Love in the Christian sense is not emotionalism, subjective attachment or affection, or arbitrary kindness that is itself neither morally obligatory nor evil.  It is the desire to treat people as they deserve, and no one deserves illicit discrimination or cruelty even if justice sometimes calls for harshness.  Treating others as the Bible says they deserve is within the power of all people no matter how they feel.  In this sense--if morality exists and people deserve to be treated a certain way and it is loving to treat them justly--then of course a person is a failure and of lesser value than they could be if they adhered to the only objective moral obligations there are.  Biblically speaking, it is unloving to discriminate against people on the basis of gender or race, just as it is unloving to inflict legal penalties harsher than those called for in Mosaic Law.

Neglecting to tell a non-autonomous thinker a vital truth or provoke them into dwelling on matters of importance is likewise unloving if truth has significance, as is seeking peace for the sake of peace when fallacies, hypocrisies, and cruelty permeate a culture.  When 1 Corinthians 13 says that even great acts of charity and self-discipline are empty when performed without love in its third verse, it is not affirming the idea that a subjective sense of emotional satisfaction with or acceptance of others makes one a morally upright person, much less the asinine, contradictory notion that love could even exist without truth at its foundation.  It is affirming the idea that carrying out the various obligations the Bible speaks of is incomplete and insincere without a love of truth, justice, God, and others.  Without love, in the sense of either passion or commitment (or both), one is carrying out these acts apathetically or for self-gain.

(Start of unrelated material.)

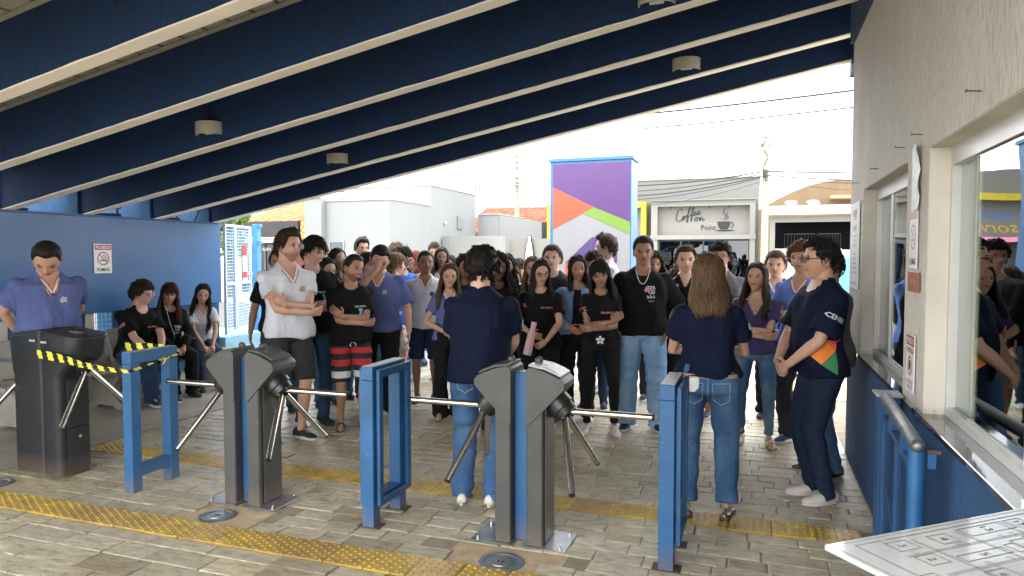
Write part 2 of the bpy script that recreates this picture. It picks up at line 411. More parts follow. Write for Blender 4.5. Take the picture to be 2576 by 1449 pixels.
for a, b in ((3.404, 4.366), (4.604, 8.74)):
    y = a
    while y < b - .01:
        h = min(random.choice([.122, .132, .14]), b - y); h = b - y if b - y - h < .07 else h
        course(y, y + h, .17, .37); y += h
def hitcover(s):
    for (cx, cy, r) in covers:
        if s[0] < cx + r + .06 and s[1] > cx - r - .06 and s[2] < cy + r + .05 and s[3] > cy - r - .05: return True
    return s[0] > -1.45 and s[1] < -1.0 and s[2] > 3.48 and s[3] < 3.80
stones = [s for s in stones if not hitcover(s)]
CAMF = Vector((-math.sin(R(19.35)), math.cos(R(19.35))))
def shows(s):
    p = Vector(((s[0] + s[1]) / 2, (s[2] + s[3]) / 2)); d = p.dot(CAMF); l = abs(p.x * CAMF.y - p.y * CAMF.x)
    if d < .5 or l / d > .80 or 1.65 / d > .50: return 0
    return (s[1] - s[0]) * (s[3] - s[2]) / d ** 3
stones.sort(key=shows, reverse=True)
for s in stones[:300]:
    mb = MB(); stone_mb(mb, *s, random.uniform(-.003, .002), (random.uniform(-.012, .012), random.uniform(-.02, .02))); obj('stone', mb, SLATE, floor)
mb = MB()
for s in stones[300:]: stone_mb(mb, *s, random.uniform(-.003, .002), (random.uniform(-.012, .012), random.uniform(-.02, .02)))
obj('stone_courses', mb, SLATE, floor, kind='stuff')
# sandy mortar filled round the covers
for (cx, cy, r) in covers:
    n = 22; pts = [(cx + (r + .075 + .03 * math.sin(3 * a + cx) + random.uniform(-.008, .008)) * math.cos(a) * 1.1, cy + (r + .055 + .02 * math.sin(2 * a)) * math.sin(a)) for a in [2 * math.pi * i / n for i in range(n)]]
    obj('mortar_patch', MB().box(cx - r - .2, cx + r + .2, cy - r - .13, cy + r + .12, -.02, -.0065), PATCH, floor)
    t_ = thing('floor_cover', (cx, cy, 0), {0: 'round metal floor cover by the dark turnstile, cut by the photo edge', 1: 'round steel floor cover left of the middle, before the grey turnstile pair', 2: 'largest round metal floor cover, touching the yellow strip at bottom centre'}[covers.index((cx, cy, r))], 'floor cover', 'round floor covers before the turnstiles')
    k = 40; rr = [(r, -.006), (r, .001), (r - .012, .004), (r - .03, .0035), (r - .034, -.001), (r * .45, -.001), (r * .44, .002), (.001, .003)]
    rings = [[(cx + q * math.cos(2 * math.pi * i / k), cy + q * math.sin(2 * math.pi * i / k), z) for i in range(k)] for q, z in rr]
    smooth_by_angle(obj('cover_plate', MB().loft(rings), GALV, t_), 20)
    for dx in (-.012, .012): obj('lifting_slot', MB().box(cx + dx - .004, cx + dx + .004, cy - .016, cy + .012, .003, .0042), INK, t_)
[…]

Since 1 Corinthians 13:6 even says that love "rejoices in the truth," it is not saying love is somehow separate from or over truth--after all, it would already have to be true that some things are loving and that love is morally obligatory before it would be true that everyone should be loving.  Love cannot exist without truth, and there is no reason to contemplate or pursue it apart from truth.  Affection and kindness, though they are not what necessarily make something loving as explained above, do not make something true or even reveal if love itself has any sort of moral significance.  Something is true if it is how reality is, not because it is helpful, personally appealing, or even loving.  At the same time, neither personal affection nor commitment to the wellbeing of others is inherently in conflict with truth or the laws of logic that both ground and reveal it.